Lithium Catalysts

Lithium (Li) is a silver-white metal that is soft and dense. Lithium reacts slowly with water at room temperature but reacts with nitrogen to form black monolithium nitride crystals. The weak acid salts of lithium are hardly soluble in water. In the alkali metal chloride, only lithium chloride is easily dissolved in an organic solvent. One of the earlier important uses of lithium compounds was in ceramic articles, particularly in enamel articles, where lithium compounds primarily acted as fluxing agents. In addition, lithium is easily combined with oxygen, nitrogen, sulfur, and etc., and it can be used as a deoxidizer in the metallurgical industry. Lithium can also be used as a lead-based alloy or a component of light alloys such as bismuth, magnesium and aluminum. The lithium amide obtained by the reaction of lithium and ammonia is used to introduce an amino group and is also used as a dehalogenating agent and a catalyst.

Applications:

• Catalytic polymerization reaction: Some researchers have used lithium siloxane as a catalyst to synthesize fluorosilicone rubber. As the amount of catalyst is reduced, the molecular weight of the fluorosilicone rubber will increase. Since the polymerization reaction catalyzed by the lithium alkoxide catalyst is not prone to depolymerization and is advantageous for the control of industrial production, it is easy to obtain a high molecular weight product.
• Catalytic isomerization reaction: Some researchers have used different methods to prepare a supported lithium phosphate catalyst for the isomerization of propylene oxide to allyl alcohol. Studies have shown that the specific surface area and pore structure of the catalyst obtained by the two methods of mixing and impregnation are different and have great influences on the catalytic performance of the catalyst. The catalyst obtained by the impregnation method has a larger specific surface area and better catalytic performance.
• Catalytic transesterification reaction: Some researchers have prepared lithium-doped TiO₂ catalyst by simple impregnation method and used it for the heterogeneous transesterification catalytic reaction of DMC and BPA. The structure and properties of the catalyst are greatly influenced by the amount of lithium-doping and the calcination temperature. When the calcination temperature is 400℃and the Ti/Li molar ratio is 6, the catalyst has excellent catalytic activity in the transesterification reaction of BPA and DMC.The by-product methanol after the reaction can be easily removed at low temperature.In addition, this catalyst exhibits excellent reusability. Therefore, the Li-doped TiO₂ catalyst can be used as a potential catalyst for the transesterification of DMC with BPA. The synthesis method with lithium sulfamate has the advantages of simple operation, short reaction time, high yield and environmental friendliness, and is an important supplement to the synthesis method of the existing oxyanthracene compounds.

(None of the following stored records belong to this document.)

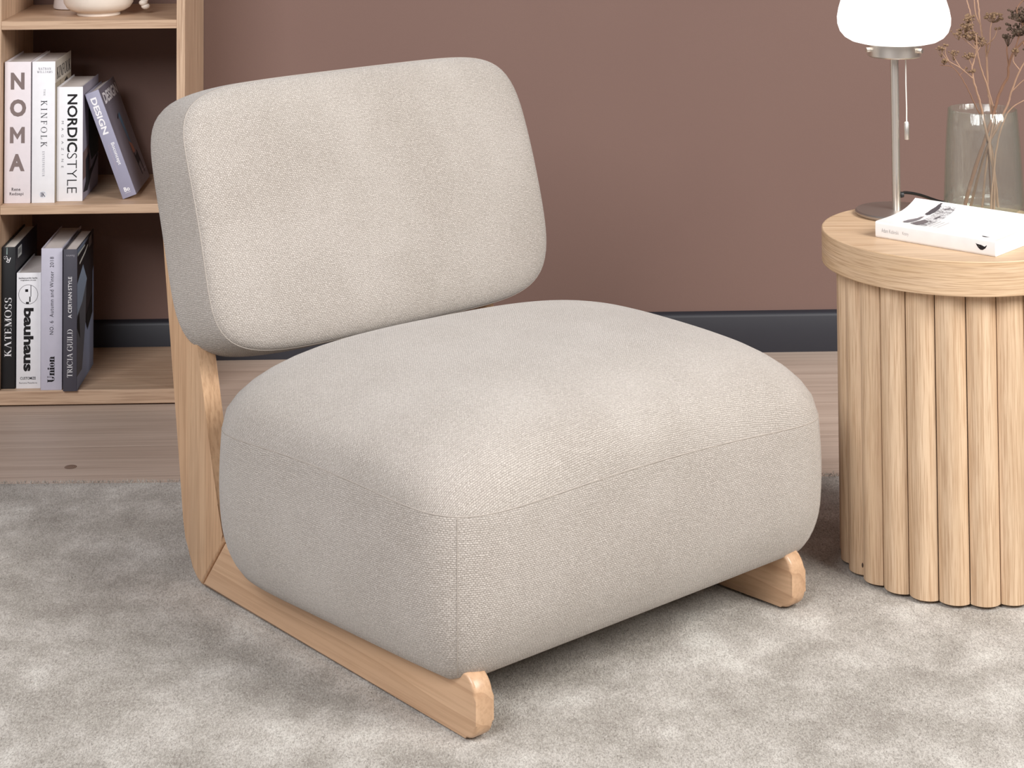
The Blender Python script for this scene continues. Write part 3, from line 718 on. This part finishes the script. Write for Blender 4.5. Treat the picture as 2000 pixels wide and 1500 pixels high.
def fit(vf, bx):
    """scale a lettering into the box (x0, y0, x1, y1)"""
    V, F = vf; xs = [v[0] for v in V]; ys = [v[1] for v in V]; a, b, c, d = min(xs), min(ys), max(xs), max(ys); x0, y0, x1, y1 = bx
    return [(x0 + (x - a) / (c - a) * (x1 - x0), y0 + (y_ - b) / (d - b) * (y1 - y0)) for x, y_ in V], F
def turned(vf, rot):
    V, F = vf
    if rot == 'cw': return [(y_, -x) for x, y_ in V], F
    if rot == 'ccw': return [(-y_, x) for x, y_ in V], F
    if rot == '180': return [(-x, -y_) for x, y_ in V], F
    return V, F
def poly_ngon(pts): return list(pts), [tuple(range(len(pts)))]
def ring2d(cx, cy, ro, ri, n=40, asp=1.0):
    V = []; F = []
    for i in range(n):
        a = 2 * PI * i / n; V += [(cx + ro * math.cos(a), cy + ro * asp * math.sin(a)), (cx + ri * math.cos(a), cy + ri * asp * math.sin(a))]
    for i in range(n):
        j = (i + 1) % n; F.append((2 * i, 2 * j, 2 * j + 1, 2 * i + 1))
    return V, F

INK = {}
def ink(rgb):
    if rgb not in INK: INK[rgb] = plain('print_ink_%d' % (len(INK) + 1), rgb, 0.6, 0, 0.3)
    return INK[rgb]

# ------------------------------------------------------------------ shelf books
class Book:
    """upright book: local x across the spine, y into the shelf, z up; origin at the foot of the spine's left corner"""
    def __init__(s, x0, y0, z0, wd, ht, dp, cover, label, board=0.0022, side=None, tilt=0.0, hard=True, over=0.004, group='books in the bookshelf', page=PAPER):
        s.w, s.h, s.d = wd, ht, dp
        s.o = empty('book', (x0, y0, z0), 0, label, 'book', group); s.o.rotation_euler = (0, tilt, 0)
        bd, ov = board, over
        bm = bmesh.new(); add_box(bm, 0, wd, 0, bd, 0, ht, 0.0008 if hard else 0.0004, 2); bmobj('spine', bm, cover, s.o, True, math.radians(40))
        bm = bmesh.new(); add_box(bm, 0, bd, bd, dp, 0, ht, 0.0005, 1); bmobj('back_cover', bm, cover, s.o)
        bm = bmesh.new(); add_box(bm, wd - bd, wd, bd, dp, 0, ht, 0.0005, 1); s.front = bmobj('front_cover', bm, side or cover, s.o)
        bm = bmesh.new(); add_box(bm, bd + 0.0001, wd - bd - 0.0001, bd + 0.0004, dp - ov, ov * 0.6, ht - ov, 0, 1); bmobj('page_block', bm, page, s.o)
    def spine(s, vf, rgb, box_, rot=None, name='spine_lettering'):
        """box_ in fractions of the spine: x left to right, y from the top down"""
        x0, y0, x1, y1 = box_; V, F = fit(turned(vf, rot), (x0 * s.w, (1 - y1) * s.h, x1 * s.w, (1 - y0) * s.h))
        me = mesh(name, [(x, -0.00035, z) for x, z in V], F, ink(rgb), s.o); return me
    def cover(s, vf, rgb, box_, rot=None, name='cover_print', lift=0.0003):
        """box_ in fractions of the front cover: x from spine to fore edge, y from the top down"""
        x0, y0, x1, y1 = box_; V, F = fit(turned(vf, rot), (x0 * s.d, (1 - y1) * s.h, x1 * s.d, (1 - y0) * s.h))
        return mesh(name, [(s.w + lift, x, z) for x, z in V], F, ink(rgb), s.o)
    def shape(s, pts, rgb, name='cover_print', lift=0.0003):
        return mesh(name, [(s.w + lift, a * s.d, (1 - b) * s.h) for a, b in pts], [tuple(range(len(pts)))], ink(rgb), s.o)

Z2, ZB = 0.4096, 0.0327
def frac(b, sp):     # photograph box on a spine -> fractions of that spine
    return ((b[0] - sp[0]) / (sp[2] - sp[0]), (b[1] - sp[1]) / (sp[3] - sp[1]), (b[2] - sp[0]) / (sp[2] - sp[0]), (b[3] - sp[1]) / (sp[3] - sp[1]))

WHITE = plain('white_cover', (238, 237, 240), 0.5); PINKISH = plain('pale_pink_cover', (228, 219, 222), 0.55); LILAC = plain('lilac_grey_cover', (200, 197, 211), 0.55)
SLATE = plain('slate_grey_cover', (72, 70, 80), 0.5); BLACK = plain('black_cover', (24, 25, 28), 0.45); PERI = plain('blue_grey_cover', (156, 154, 174), 0.5)
CHAR = plain('charcoal_cover', (34, 36, 44), 0.4); DUSK = plain('dusky_grey_cover', (116, 110, 122), 0.45); STONE = plain('stone_print_cover', (206, 198, 186), 0.5)
GREYC = plain('grey_violet_cover', (150, 144, 160), 0.5)
BLK = (30, 28, 30); WHT = (240, 238, 240)

sp = (9, 120, 60.3, 395.5)
b = Book(-0.8980, 4.072, Z2, 0.0540, 0.2915, 0.175, PINKISH, 'pale pink book with four large taupe capitals down its spine')
MGLYPH = ([(0, 0), (0.24, 0), (0.24, 0.60), (0.5, 0.22), (0.76, 0.60), (0.76, 0), (1, 0), (1, 1), (0.80, 1), (0.5, 0.55), (0.20, 1), (0, 1)], [(0, 1, 2, 10, 11), (2, 3, 9, 10), (3, 4, 8, 9), (4, 5, 6, 7, 8)])
for ch, bx in (('N', (21, 141, 48, 174)), ('O', (19.6, 193, 51.5, 227)), ('M', (20, 247, 49, 278.5)), ('A', (18.8, 299.5, 49, 333))):
    b.spine(MGLYPH if ch == 'M' else sans(ch, 0.045), (128, 113, 110), frac(bx, sp))
b.spine(sans('Rene', 0.012, 1.1), (88, 78, 80), frac((24, 365, 41, 371.3), sp)); b.spine(sans('Redzepi', 0.012, 1.1), (88, 78, 80), frac((20, 374, 47, 381.5), sp))

sp = (62.5, 120, 107.2, 395.5)
b = Book(-0.8412, 4.072, Z2, 0.0475, 0.2915, 0.175, WHITE, 'white book with thin dark serif title, second in the upper row', side=STONE)
b.spine(serif('NATHAN', 0.13, 0.07, 0.25), (120, 120, 128), frac((74.8, 131.5, 99, 136.3), sp)); b.spine(serif('WILLIAMS', 0.13, 0.07, 0.25), (120, 120, 128), frac((72, 138, 102, 142.2), sp))
b.spine(serif('THE', 0.12, 0.06, 0.3), (120, 120, 128), frac((84.8, 174, 88.2, 186.5), sp), 'cw'); b.spine(serif('KINFOLK', 0.12, 0.05, 0.34), (44, 42, 50), frac((79.8, 196, 92, 287), sp), 'cw')
b.spine(serif('ENTREPRENEUR', 0.12, 0.06, 0.3), (128, 128, 138), frac((83, 295, 87.4, 344), sp), 'cw')
b.spine(ring2d(0, 0, 1, 0.93, 30), (190, 205, 226), frac((78.3, 373, 90.5, 385), sp)); b.spine(serif('IK', 0.17, 0.07, 0.02), (36, 40, 70), frac((80, 375, 89.2, 383), sp))
b.shape([(0.0, 0.155), (1, 0.155), (1, 1), (0.0, 1)], (172, 160, 142)); b.shape([(0.30, 0.155), (0.33, 0.155), (0.33, 1), (0.30, 1)], (128, 116, 102), lift=0.0005)
b.shape([(0.58, 0.18), (0.72, 0.165), (0.82, 0.20), (0.78, 0.30), (0.62, 0.32), (0.5, 0.25)], (52, 46, 42), lift=0.0006)
b.cover(serif('KINFOLK', 0.13, 0.05, 0.1), (40, 40, 46), (0.1, 0.05, 0.95, 0.135), lift=0.0006)

sp = (110.5, 170, 161, 393.7)
b = Book(-0.7928, 4.086, Z2, 0.0540, 0.2365, 0.187, WHITE, 'short white book with black half bold, half thin title, third in the upper row', side=GREYC)
b.spine(sans('NORDIC', 0.022), BLK, frac((131, 184.3, 150.7, 297.4), sp), 'cw'); b.spine(sans('STYLE', -0.014), BLK, frac((131, 299.5, 150, 377.8), sp), 'cw')
b.spine(sans('MAGAZINE', 0.0, 2.6), (122, 120, 124), frac((119.9, 236.6, 124.2, 328), sp), 'cw')
b.shape([(0.35, 0.25), (1, 0.10), (1, 0.7), (0.55, 0.72), (0.38, 0.55)], (58, 64, 62)); b.shape([(0.02, 0.58), (0.4, 0.55), (0.5, 0.8), (0.02, 0.82)], (122, 100, 98)); b.shape([(0.05, 0.93), (0.3, 0.80), (0.6, 0.78), (0.95, 0.7), (0.95, 0.74), (0.55, 0.84), (0.3, 0.95)], (40, 38, 44), lift=0.0005)
b.shape([(0.18, 0.66), (0.38, 0.62), (0.40, 0.86), (0.2, 0.92)], (44, 42, 48), lift=0.0006)

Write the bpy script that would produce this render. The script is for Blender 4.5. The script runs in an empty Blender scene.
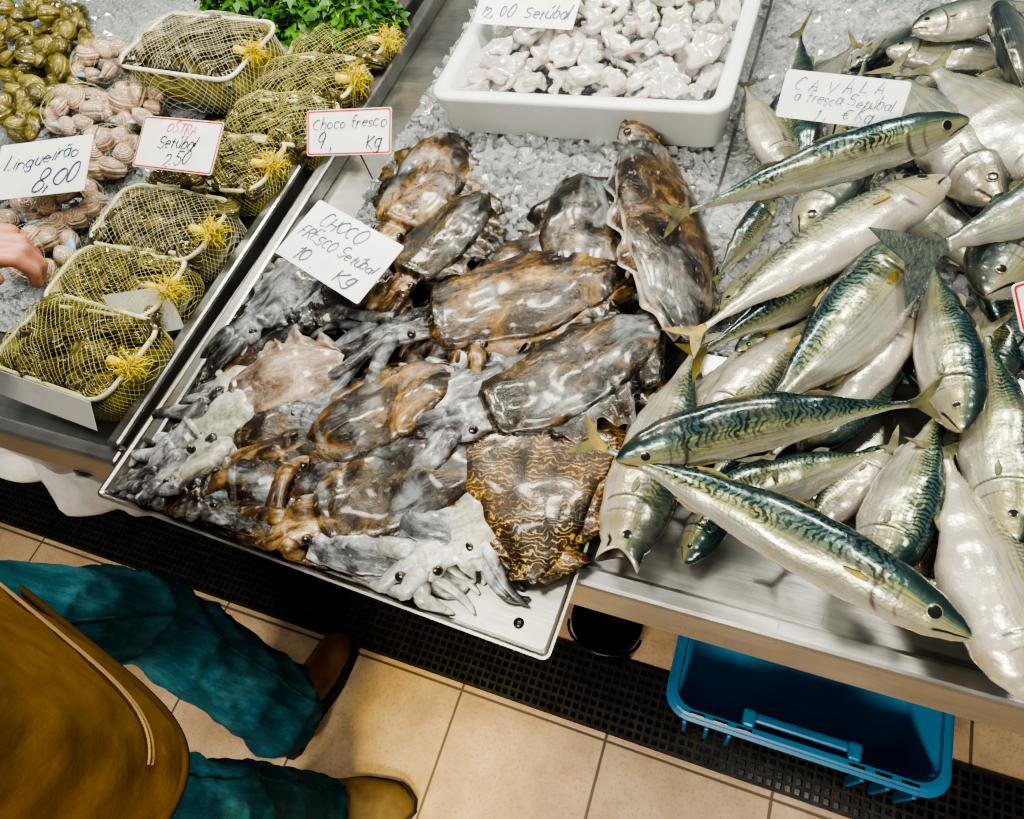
import bpy, bmesh, math, random
from mathutils import Vector, Matrix, noise
random.seed(7)
PI=math.pi; R=math.radians
COL=bpy.context.scene.collection
V=Vector
# ------------------------------------------------------------------ camera
F=710.0; CAM=V((0,0,1.6))
_X=V((0.926,0.189,-0.327)).normalized()
_Y=V((0.324,-0.840,0.435)); _Y=(_Y-_X*_Y.dot(_X)).normalized()
_Z=_X.cross(_Y)
RIGHT=V((_X[0],_Y[0],_Z[0])); DOWN=V((_X[1],_Y[1],_Z[1])); FWD=V((_X[2],_Y[2],_Z[2]))
cd=bpy.data.cameras.new('camera'); cam=bpy.data.objects.new('camera',cd); COL.objects.link(cam)
cd.sensor_width=36; cd.lens=F/1024*36; cd.clip_start=.02
M=Matrix.Identity(4)
for i in range(3):
    M[i][0]=RIGHT[i]; M[i][1]=-DOWN[i]; M[i][2]=-FWD[i]; M[i][3]=CAM[i]
cam.matrix_world=M
bpy.context.scene.camera=cam
def at(px,py,z):
    d=RIGHT*((px-512)/F)+DOWN*((py-409.5)/F)+FWD
    return CAM+d*((z-CAM.z)/d.z)
# ------------------------------------------------------------------ materials
class N:
    def __init__(s,name):
        s.m=bpy.data.materials.new(name); s.m.use_nodes=True
        t=s.m.node_tree; s.n=t.nodes; s.l=t.links; s.b=s.n['Principled BSDF']
    def new(s,t,**k):
        x=s.n.new('ShaderNode'+t)
        for a,b in k.items(): setattr(x,a,b)
        return x
    def put(s,sock,v):
        if isinstance(v,bpy.types.NodeSocket): s.l.new(v,sock)
        else:
            if isinstance(v,(tuple,list)) and len(v)==3 and sock.type=='RGBA': v=(*v,1)
            sock.default_value=v
    def math(s,op,a,b=0.0):
        x=s.new('Math',operation=op); s.put(x.inputs[0],a); s.put(x.inputs[1],b); return x.outputs[0]
    def sstep(s,x,a,b):
        m=s.new('MapRange',interpolation_type='SMOOTHSTEP'); s.put(m.inputs[0],x); s.put(m.inputs[1],a); s.put(m.inputs[2],b); return m.outputs[0]
    def inv(s,x): return s.math('SUBTRACT',1.0,x)
    def mul(s,*a):
        r=a[0]
        for q in a[1:]: r=s.math('MULTIPLY',r,q)
        return r
    def mix(s,f,a,b,mode='MIX'):
        x=s.new('Mix',data_type='RGBA',blend_type=mode); s.put(x.inputs[0],f); s.put(x.inputs[6],a); s.put(x.inputs[7],b); return x.outputs[2]
    def ramp(s,f,st):
        x=s.new('ValToRGB'); e=x.color_ramp.elements
        while len(e)<len(st): e.new(.5)
        for q,(p,c) in zip(e,st): q.position=p; q.color=(*c,1)
        s.put(x.inputs[0],f); return x.outputs[0]
    def noise(s,vec,scale,detail=4.0,rough=.6,dist=0.0):
        x=s.new('TexNoise'); s.put(x.inputs['Vector'],vec); x.inputs['Scale'].default_value=scale; x.inputs['Detail'].default_value=detail
        x.inputs['Roughness'].default_value=rough; x.inputs['Distortion'].default_value=dist; return x.outputs[0]
    def vor(s,vec,scale,feature='F1'):
        x=s.new('TexVoronoi',feature=feature); s.put(x.inputs['Vector'],vec); x.inputs['Scale'].default_value=scale; return x.outputs['Distance']
    def scaled(s,vec,sc):
        x=s.new('Mapping'); s.put(x.inputs['Vector'],vec); x.inputs['Scale'].default_value=sc; return x.outputs[0]
    def coords(s,which='Object',rnd=True):
        o=s.new('TexCoord').outputs[which]
        if rnd:
            r=s.math('MULTIPLY',s.rnd(),17.0); a=s.new('VectorMath',operation='ADD'); s.put(a.inputs[0],o); s.put(a.inputs[1],r); o=a.outputs[0]
        return o
    def rnd(s): return s.new('ObjectInfo').outputs['Random']
    def xyz(s,a,b,c):
        x=s.new('CombineXYZ'); s.put(x.inputs[0],a); s.put(x.inputs[1],b); s.put(x.inputs[2],c); return x.outputs[0]
    def uv(s):
        x=s.new('SeparateXYZ'); s.l.new(s.new('TexCoord').outputs['UV'],x.inputs[0]); return x.outputs[0],x.outputs[1]
    def bump(s,h,strength=.4,dist=.004):
        x=s.new('Bump'); x.inputs['Strength'].default_value=strength; x.inputs['Distance'].default_value=dist
        s.put(x.inputs['Height'],h); s.l.new(x.outputs[0],s.b.inputs['Normal'])
    def set(s,**k):
        names=dict(col='Base Color',rough='Roughness',metal='Metallic',coat='Coat Weight',cr='Coat Roughness',trans='Transmission Weight',sss='Subsurface Weight',alpha='Alpha',spec='Specular IOR Level',ior='IOR')
        for a,b in k.items(): s.put(s.b.inputs[names[a]],b)
        return s.m
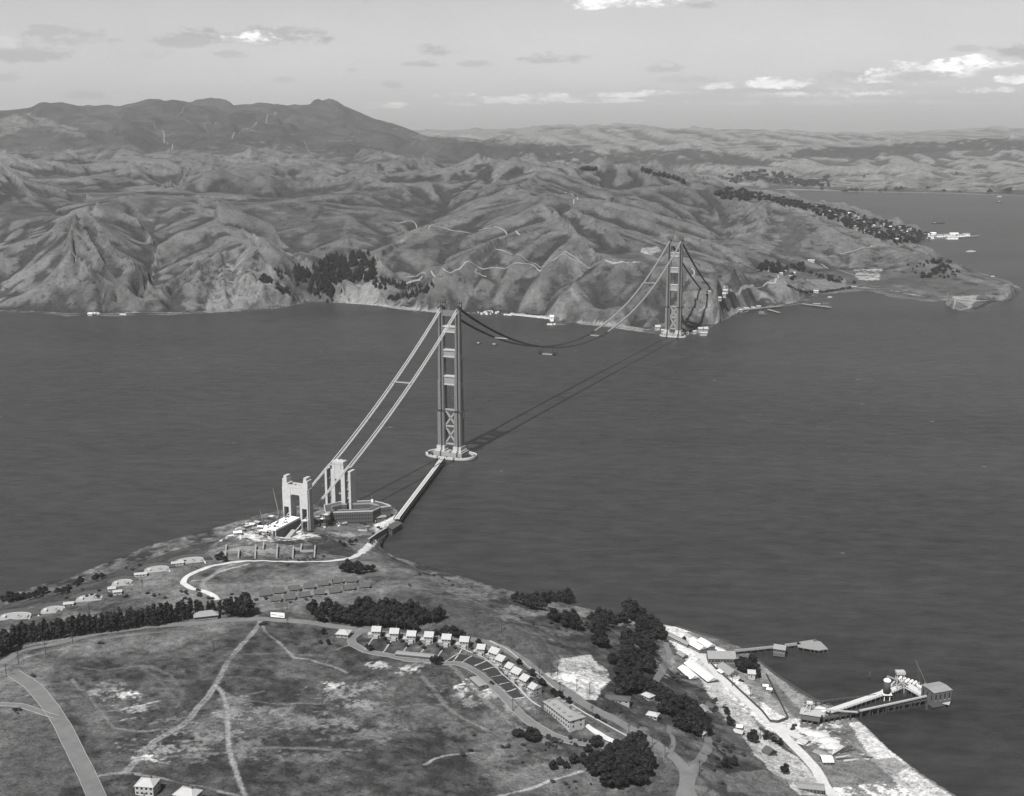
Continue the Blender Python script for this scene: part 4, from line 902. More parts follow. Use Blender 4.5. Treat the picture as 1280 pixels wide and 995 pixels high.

Figure 1. Lithium catalyst catalyzes the reaction of BPA with DMC

• Catalytic other reactions: Some researchers have synthesized oxyanthracene compounds using lithium sulfamate catalysts without solvent, and also investigated the catalytic mechanism of lithium sulfamate. The synthesis method has the advantages of simple operation, short reaction time, high yield and environmental friendliness. It is an important supplement to the synthesis method of the existing oxyanthracene compounds.

Figure 2. Catalytic synthesis of oxyanthracene compounds by lithium sulfamate catalyst

Production:

At present, the methods for preparing a lithium catalyst mainly include mixing, dipping, microwave hydrothermal, ultrasonic synthesis, and the like method.

References

1. Ma Weihua, Lu Lude, Yang Xujie. (2005). "Characterization and reaction mechanism of propylene oxide isomerization products". Industrial Catalysis,12: 314-316.
2. Ma W, Si W. (2011)."Catalytic Properties of Lithium Phosphates". Catalysis. 141(7): 1032-1036.